§ **Exercise description**
Within the records below, reproduce without change the lines from the line that has "Generate a Blender" through the line that has "from mathutils import Matrix, Vector", and only those.

§ **Supplied information**
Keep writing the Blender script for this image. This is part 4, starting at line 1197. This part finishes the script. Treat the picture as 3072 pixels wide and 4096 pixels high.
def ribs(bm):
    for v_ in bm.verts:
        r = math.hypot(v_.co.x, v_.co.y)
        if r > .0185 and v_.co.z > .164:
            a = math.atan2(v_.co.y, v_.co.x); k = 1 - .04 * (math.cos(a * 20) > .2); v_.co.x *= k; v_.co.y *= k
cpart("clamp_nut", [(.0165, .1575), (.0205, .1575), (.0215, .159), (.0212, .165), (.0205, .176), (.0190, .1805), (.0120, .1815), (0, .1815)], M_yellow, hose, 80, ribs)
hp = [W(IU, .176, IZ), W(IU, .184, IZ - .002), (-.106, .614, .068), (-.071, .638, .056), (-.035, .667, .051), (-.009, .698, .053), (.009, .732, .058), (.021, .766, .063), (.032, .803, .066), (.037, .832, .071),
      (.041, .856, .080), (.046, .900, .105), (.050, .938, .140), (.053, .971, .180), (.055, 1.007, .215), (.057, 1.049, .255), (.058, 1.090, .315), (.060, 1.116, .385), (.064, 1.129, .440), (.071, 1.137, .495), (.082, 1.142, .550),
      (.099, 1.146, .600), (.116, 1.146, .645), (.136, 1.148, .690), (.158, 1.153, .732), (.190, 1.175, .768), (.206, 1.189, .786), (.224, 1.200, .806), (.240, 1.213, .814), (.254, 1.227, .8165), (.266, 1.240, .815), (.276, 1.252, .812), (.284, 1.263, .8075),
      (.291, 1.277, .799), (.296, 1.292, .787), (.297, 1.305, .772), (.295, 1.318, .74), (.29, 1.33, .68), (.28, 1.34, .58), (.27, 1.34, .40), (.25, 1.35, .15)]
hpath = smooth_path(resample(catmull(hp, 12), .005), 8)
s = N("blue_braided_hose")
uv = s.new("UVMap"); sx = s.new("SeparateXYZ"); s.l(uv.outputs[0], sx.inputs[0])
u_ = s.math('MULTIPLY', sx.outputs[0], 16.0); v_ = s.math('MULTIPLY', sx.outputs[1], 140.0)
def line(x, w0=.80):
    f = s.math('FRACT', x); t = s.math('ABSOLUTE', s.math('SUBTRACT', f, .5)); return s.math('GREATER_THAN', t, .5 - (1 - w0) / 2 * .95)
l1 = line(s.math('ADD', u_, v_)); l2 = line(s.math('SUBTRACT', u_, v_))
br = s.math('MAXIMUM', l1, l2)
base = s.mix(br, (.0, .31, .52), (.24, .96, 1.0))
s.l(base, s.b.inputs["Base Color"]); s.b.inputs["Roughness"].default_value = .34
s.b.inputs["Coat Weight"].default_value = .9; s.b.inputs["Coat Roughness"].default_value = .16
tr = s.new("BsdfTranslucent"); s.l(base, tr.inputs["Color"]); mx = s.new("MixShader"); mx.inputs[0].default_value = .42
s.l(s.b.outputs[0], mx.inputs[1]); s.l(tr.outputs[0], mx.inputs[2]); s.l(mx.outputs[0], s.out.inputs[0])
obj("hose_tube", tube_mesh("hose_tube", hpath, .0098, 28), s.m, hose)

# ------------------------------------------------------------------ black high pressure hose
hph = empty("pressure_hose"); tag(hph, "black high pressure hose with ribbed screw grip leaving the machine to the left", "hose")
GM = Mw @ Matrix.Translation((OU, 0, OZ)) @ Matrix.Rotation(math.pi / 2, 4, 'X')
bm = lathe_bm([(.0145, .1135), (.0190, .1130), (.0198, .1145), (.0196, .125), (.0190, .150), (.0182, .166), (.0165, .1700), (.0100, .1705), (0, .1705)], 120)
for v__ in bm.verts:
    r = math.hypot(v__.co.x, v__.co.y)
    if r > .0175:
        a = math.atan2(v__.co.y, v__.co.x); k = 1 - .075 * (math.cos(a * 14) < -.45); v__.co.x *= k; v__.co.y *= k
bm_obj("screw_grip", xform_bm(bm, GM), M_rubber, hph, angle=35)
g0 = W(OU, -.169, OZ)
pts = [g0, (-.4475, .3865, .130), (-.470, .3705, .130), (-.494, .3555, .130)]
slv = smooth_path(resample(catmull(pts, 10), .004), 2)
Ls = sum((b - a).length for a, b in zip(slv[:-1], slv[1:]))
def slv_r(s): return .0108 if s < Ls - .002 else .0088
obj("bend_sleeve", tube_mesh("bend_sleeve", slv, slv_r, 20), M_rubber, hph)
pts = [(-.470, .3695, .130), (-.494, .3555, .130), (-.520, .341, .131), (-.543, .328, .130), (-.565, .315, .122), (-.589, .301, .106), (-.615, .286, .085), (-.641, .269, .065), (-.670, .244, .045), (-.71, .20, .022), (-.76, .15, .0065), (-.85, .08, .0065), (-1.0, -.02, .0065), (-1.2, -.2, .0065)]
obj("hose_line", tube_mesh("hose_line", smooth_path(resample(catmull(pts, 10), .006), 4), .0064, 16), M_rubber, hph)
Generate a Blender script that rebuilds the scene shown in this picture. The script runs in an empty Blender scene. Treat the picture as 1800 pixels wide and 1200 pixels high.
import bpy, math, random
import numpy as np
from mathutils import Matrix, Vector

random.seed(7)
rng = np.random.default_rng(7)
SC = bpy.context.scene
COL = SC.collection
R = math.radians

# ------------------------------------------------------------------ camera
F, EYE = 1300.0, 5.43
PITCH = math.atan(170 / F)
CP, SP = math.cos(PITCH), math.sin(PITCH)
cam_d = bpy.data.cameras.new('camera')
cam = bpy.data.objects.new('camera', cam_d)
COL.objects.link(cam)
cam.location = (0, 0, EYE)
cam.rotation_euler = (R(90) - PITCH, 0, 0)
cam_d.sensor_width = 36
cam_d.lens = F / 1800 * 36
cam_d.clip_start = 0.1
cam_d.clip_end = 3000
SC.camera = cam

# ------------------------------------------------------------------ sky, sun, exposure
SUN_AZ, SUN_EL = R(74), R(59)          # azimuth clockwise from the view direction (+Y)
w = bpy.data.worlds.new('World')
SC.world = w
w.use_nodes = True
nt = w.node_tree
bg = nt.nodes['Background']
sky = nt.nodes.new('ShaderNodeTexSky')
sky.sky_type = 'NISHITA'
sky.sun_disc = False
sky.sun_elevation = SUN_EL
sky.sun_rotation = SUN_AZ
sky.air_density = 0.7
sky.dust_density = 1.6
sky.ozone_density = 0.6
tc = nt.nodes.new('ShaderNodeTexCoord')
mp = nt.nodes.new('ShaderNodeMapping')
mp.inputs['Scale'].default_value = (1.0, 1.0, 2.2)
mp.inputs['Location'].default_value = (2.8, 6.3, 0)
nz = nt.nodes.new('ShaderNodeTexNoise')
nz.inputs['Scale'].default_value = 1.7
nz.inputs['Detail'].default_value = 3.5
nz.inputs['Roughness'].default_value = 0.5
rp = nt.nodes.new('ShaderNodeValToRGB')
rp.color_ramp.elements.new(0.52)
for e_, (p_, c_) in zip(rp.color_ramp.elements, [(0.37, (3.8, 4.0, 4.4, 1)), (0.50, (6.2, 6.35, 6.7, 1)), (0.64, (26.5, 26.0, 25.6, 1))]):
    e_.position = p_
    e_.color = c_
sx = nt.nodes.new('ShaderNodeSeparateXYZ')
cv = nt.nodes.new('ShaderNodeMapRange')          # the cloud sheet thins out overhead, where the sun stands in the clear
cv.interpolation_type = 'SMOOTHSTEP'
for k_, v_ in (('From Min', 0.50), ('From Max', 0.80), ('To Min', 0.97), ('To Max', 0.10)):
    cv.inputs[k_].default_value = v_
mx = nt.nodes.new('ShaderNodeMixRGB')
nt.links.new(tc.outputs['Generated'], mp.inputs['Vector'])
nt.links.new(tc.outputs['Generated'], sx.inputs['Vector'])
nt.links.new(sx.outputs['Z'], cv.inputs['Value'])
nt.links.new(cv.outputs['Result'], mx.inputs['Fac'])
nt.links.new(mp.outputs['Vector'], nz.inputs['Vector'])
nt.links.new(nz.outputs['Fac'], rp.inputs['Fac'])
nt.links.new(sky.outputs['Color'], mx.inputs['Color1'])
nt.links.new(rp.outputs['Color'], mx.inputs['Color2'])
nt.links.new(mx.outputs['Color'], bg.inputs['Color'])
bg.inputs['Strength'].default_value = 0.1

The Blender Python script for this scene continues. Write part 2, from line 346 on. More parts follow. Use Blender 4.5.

§ **Task answer**
Generate a Blender script that rebuilds the scene shown in this picture. The script runs in an empty Blender scene. Treat the picture as 1800 pixels wide and 1200 pixels high.
import bpy, math, random
import numpy as np
from mathutils import Matrix, Vector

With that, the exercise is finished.